Le spectateur croit vraiment se trouver devant une pièce d’Aristophane, comme sur les théâtres de l’Athènes antique, cadre d’une démocratie au fonctionnement concret déjà souvent déroutant. Les scènes sont vraiment drôles, et construisent une satire fort juste de la vie politique en démocratie nominale, de façon générale et de la vie politique du Canada en particulier. Le cadre québécois et canadien, ô combien complexe pour un non-initié, est exposé par des cartes et les explications de l’inattendu nouvel assistant du député Guibord, un stagiaire de Science-Po Port-au-Prince. Il explique régulièrement les actions de son employeur via Skype à ses correspondants dans la capitale haïtienne. Ces précisions régulières sont donc précieuses pour le public français. Du reste, les Canadiens eux-mêmes s’y perdent dans les distinctions pas toujours claires et nettes entre les compétences fédérales et les compétences provinciales.

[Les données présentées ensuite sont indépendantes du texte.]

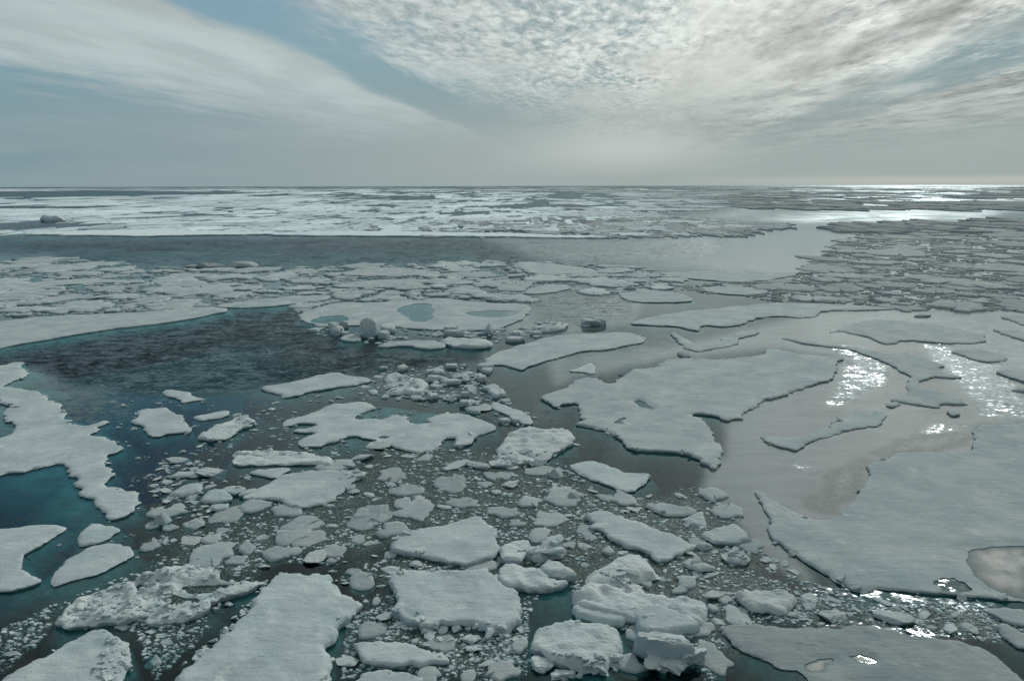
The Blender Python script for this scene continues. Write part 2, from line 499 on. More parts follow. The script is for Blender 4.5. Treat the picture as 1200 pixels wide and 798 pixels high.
floe("jumbled ridge of broken snow with teal melt pools, lower left", "jumbled ridge floe", .34, .35, .16, 1,
     [(57,725),(75,710),(98,698),(120,687),(147,680),(175,667),(200,661),(225,659),(250,662),(262,672),(275,680),(292,677),(298,684),(285,694),(262,700),(245,708),(230,720),(205,727),(175,728),(140,727),(107,729),(75,731)],
     jit=.3, ponds=[([(195,695),(203,691),(215,690),(237,694),(238,701),(222,703),(205,704)],.5),([(218,684),(230,681),(245,680),(264,681),(268,686),(250,690),(228,689)],.5),([(152,682),(165,677),(172,680),(165,686),(155,686)],.4)],
     rub=[[(60,725),(120,688),(180,668),(250,662),(290,682),(230,720),(140,726)], 300, .36])
floe("smooth curved floe at the left frame edge above the dark crack", "curved left edge floe", .22, .12, .03, 2,
     [(-14,619),(10,619),(32,617),(47,614),(64,614),(79,616),(72,622),(58,630),(45,637),(32,644),(26,654),(26,663),(32,670),(42,677),(41,684),(22,690),(-14,692)], shelf=.9)
floe("half-sunk grey-white floe lying along the dark crack, lower left", "half-sunk crack floe", .13, .35, .03, 2,
     [(52,683),(65,668),(85,652),(105,641),(130,636),(148,637),(160,641),(156,649),(144,658),(125,667),(105,673),(82,680),(62,686)], shelf=1.2)
floe("small fan-shaped floe at the tail of the big left floe", "fan floe", .2, .15, .05, 1,
     [(93,628),(102,615),(113,609),(135,614),(141,619),(122,631),(105,637),(95,636)])
# --- left
floe("big ragged floe with long arms at the left frame edge", "ragged left floe", .28, .16, .04, 1,
     [(-14,427),(0,427),(10,424),(28,424),(21,432),(35,436),(18,444),(9,453),(25,456),(49,459),(54,466),(59,472),(75,487),(84,496),(100,498),(112,495),(129,491),(129,495),(113,501),(120,509),(133,510),(137,515),(131,522),(140,524),(130,530),(122,540),(125,551),(124,560),(130,570),(150,574),(172,579),(171,591),(158,599),(140,607),(133,607),(128,599),(110,586),(92,577),(81,565),(77,552),(72,545),(62,542),(37,547),(0,555),(-14,558),(-14,512),(0,511),(12,508),(21,503),(16,494),(3,492),(9,477),(3,473),(0,465),(-14,463)],
     jit=.3, shelfpoly=[[(-60,405),(40,420),(92,440),(105,458),(100,478),(128,484),(160,505),(176,524),(160,545),(158,562),(188,566),(200,582),(192,606),(150,618),(100,626),(64,652),(52,690),(-60,720)], .75])
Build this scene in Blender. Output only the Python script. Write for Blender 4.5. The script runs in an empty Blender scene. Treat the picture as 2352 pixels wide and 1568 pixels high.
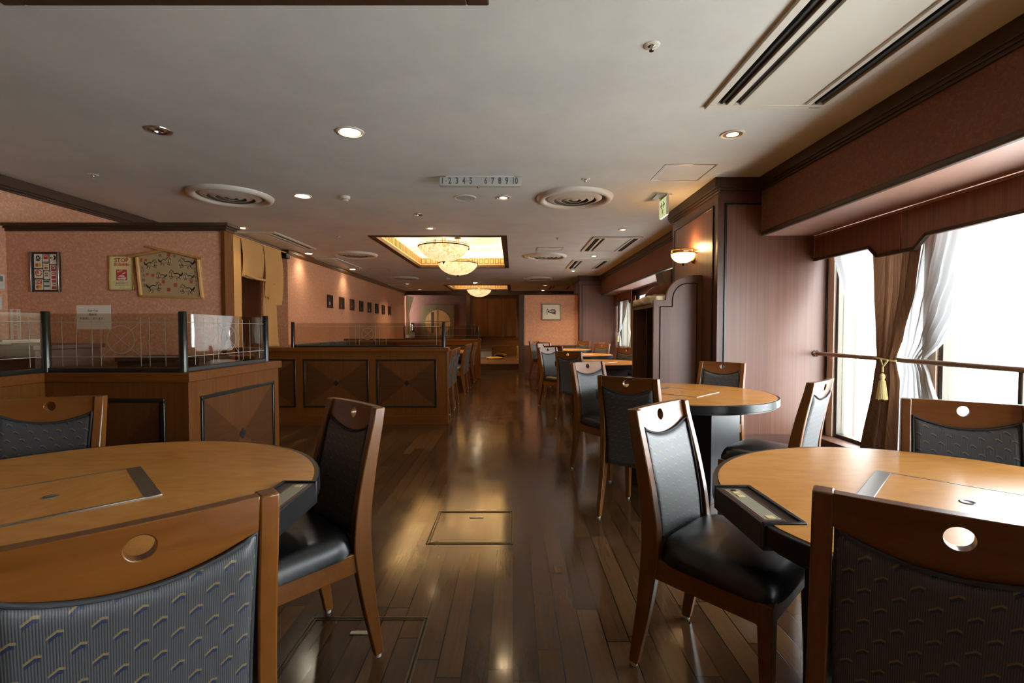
import bpy, bmesh, math, random
from mathutils import Vector, Matrix
R = math.radians
PI = math.pi
rnd = random.Random(7)
sc = bpy.context.scene
col = sc.collection

# ------------------------------------------------------------------ materials
def lin(c):
    if isinstance(c, str):
        c = [int(c[i:i + 2], 16) / 255 for i in (0, 2, 4)]
    return tuple((v / 12.92 if v <= .04045 else ((v + .055) / 1.055) ** 2.4) for v in c) + (1,)

class NT:
    def __init__(s, name):
        s.m = bpy.data.materials.new(name); s.m.use_nodes = True
        s.t = s.m.node_tree; s.t.nodes.clear()
        s.out = s.t.nodes.new('ShaderNodeOutputMaterial')
    def n(s, typ, **kw):
        nd = s.t.nodes.new(typ)
        for k, v in kw.items():
            if k.startswith('i_'):
                nd.inputs[int(k[2:])].default_value = v
            else:
                setattr(nd, k, v)
        return nd
    def l(s, a, ao, b, bi):
        s.t.links.new(a.outputs[ao], b.inputs[bi]); return b
    def math(s, op, a, b=None, c=None):
        nd = s.n('ShaderNodeMath', operation=op)
        for i, v in enumerate((a, b, c)):
            if v is None: continue
            if isinstance(v, tuple): s.t.links.new(v[0].outputs[v[1]], nd.inputs[i])
            else: nd.inputs[i].default_value = v
        return (nd, 0)
    def coord(s, kind='Object', scale=(1, 1, 1), rot=(0, 0, 0)):
        tc = s.n('ShaderNodeTexCoord'); mp = s.n('ShaderNodeMapping')
        mp.inputs['Scale'].default_value = scale; mp.inputs['Rotation'].default_value = rot
        s.l(tc, kind, mp, 'Vector'); return mp
    def ramp(s, src, stops):
        r = s.n('ShaderNodeValToRGB')
        e = r.color_ramp.elements
        while len(e) > 1: e.remove(e[0])
        e[0].position = stops[0][0]; e[0].color = stops[0][1]
        for p, c in stops[1:]:
            x = e.new(p); x.color = c
        s.t.links.new(src[0].outputs[src[1]], r.inputs[0]); return r
    def mix(s, fac, a, b):
        m = s.n('ShaderNodeMix', data_type='RGBA')
        for i, v in ((0, fac), (6, a), (7, b)):
            if isinstance(v, tuple) and len(v) == 2: s.t.links.new(v[0].outputs[v[1]], m.inputs[i])
            else: m.inputs[i].default_value = v
        return (m, 2)
    def bsdf(s, color=None, rough=.5, metal=0, spec=.5, coat=0, coat_rough=.1, bump=None, bump_s=.2, bump_d=.002, emit=None, emit_s=0, sheen=0):
        b = s.n('ShaderNodeBsdfPrincipled')
        if isinstance(color, tuple) and len(color) == 2: s.t.links.new(color[0].outputs[color[1]], b.inputs['Base Color'])
        elif color is not None: b.inputs['Base Color'].default_value = color
        if isinstance(rough, tuple): s.t.links.new(rough[0].outputs[rough[1]], b.inputs['Roughness'])
        else: b.inputs['Roughness'].default_value = rough
        b.inputs['Metallic'].default_value = metal
        b.inputs['Specular IOR Level'].default_value = spec
        b.inputs['Coat Weight'].default_value = coat
        b.inputs['Coat Roughness'].default_value = coat_rough
        b.inputs['Sheen Weight'].default_value = sheen
        if emit is not None:
            if isinstance(emit, tuple) and len(emit) == 2: s.t.links.new(emit[0].outputs[emit[1]], b.inputs['Emission Color'])
            else: b.inputs['Emission Color'].default_value = emit
            b.inputs['Emission Strength'].default_value = emit_s
        if bump is not None:
            bp = s.n('ShaderNodeBump'); bp.inputs['Strength'].default_value = bump_s; bp.inputs['Distance'].default_value = bump_d
            s.t.links.new(bump[0].outputs[bump[1]], bp.inputs['Height']); s.l(bp, 0, b, 'Normal')
        s.l(b, 0, s.out, 0); return s.m

M = {}
def plain(name, c, rough=.5, **kw):
    M[name] = NT(name).bsdf(lin(c), rough, **kw); return M[name]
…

Guibord s’en va-t-en guerre séduit par son humour constant et sa réflexion sur les démocraties
Le député Guibord est un brave homme. Il se veut à l’écoute des populations de sa circonscription, un canton peu dense et plus vaste pourtant que la République d’Haïti. Il se déplace donc régulièrement sur des centaines et des centaines de kilomètres entre les trois petites villes de sa circonscription, et la réserve indienne. Il essaie de soutenir tout le monde, de ne surtout mécontenter personne, ce qui peut s’avérer impossible, comme lorsque les Indiens bloquent l’unique route de la région, provoquant un blocus de fait insupportable pour les habitants d’une ville isolée et les camionneurs…Déjà plus qu’ennuyé avec ce problème local, il découvre stupéfait qu’il risque d’avoir une voix décisive au parlement dans un vote pour l’entrée en guerre du Canada pour « libérer » un pays du Proche-Orient. La politique internationale lui échappe. Qu’en pensent ses électeurs ? Il décide de les consulter directement. Les assemblées de démocraties locales ne seront guère concluantes. La politique, loin de l’exercice noble qu’elle devrait être, ne serait-elle qu’un jeu de manœuvres occultes opérées par des manipulateurs d’opinions ?
Certaines scènes, comme dans Aristophane déjà, tiennent parfois un peu trop de la farce. Mais l’ensemble de Guibord s’en va-t-en guerre, avec son humour constant, séduit et conduit en effet à réfléchir sur le mode de prise de décision réel dans les Etats dits démocratiques et fiers de l’être.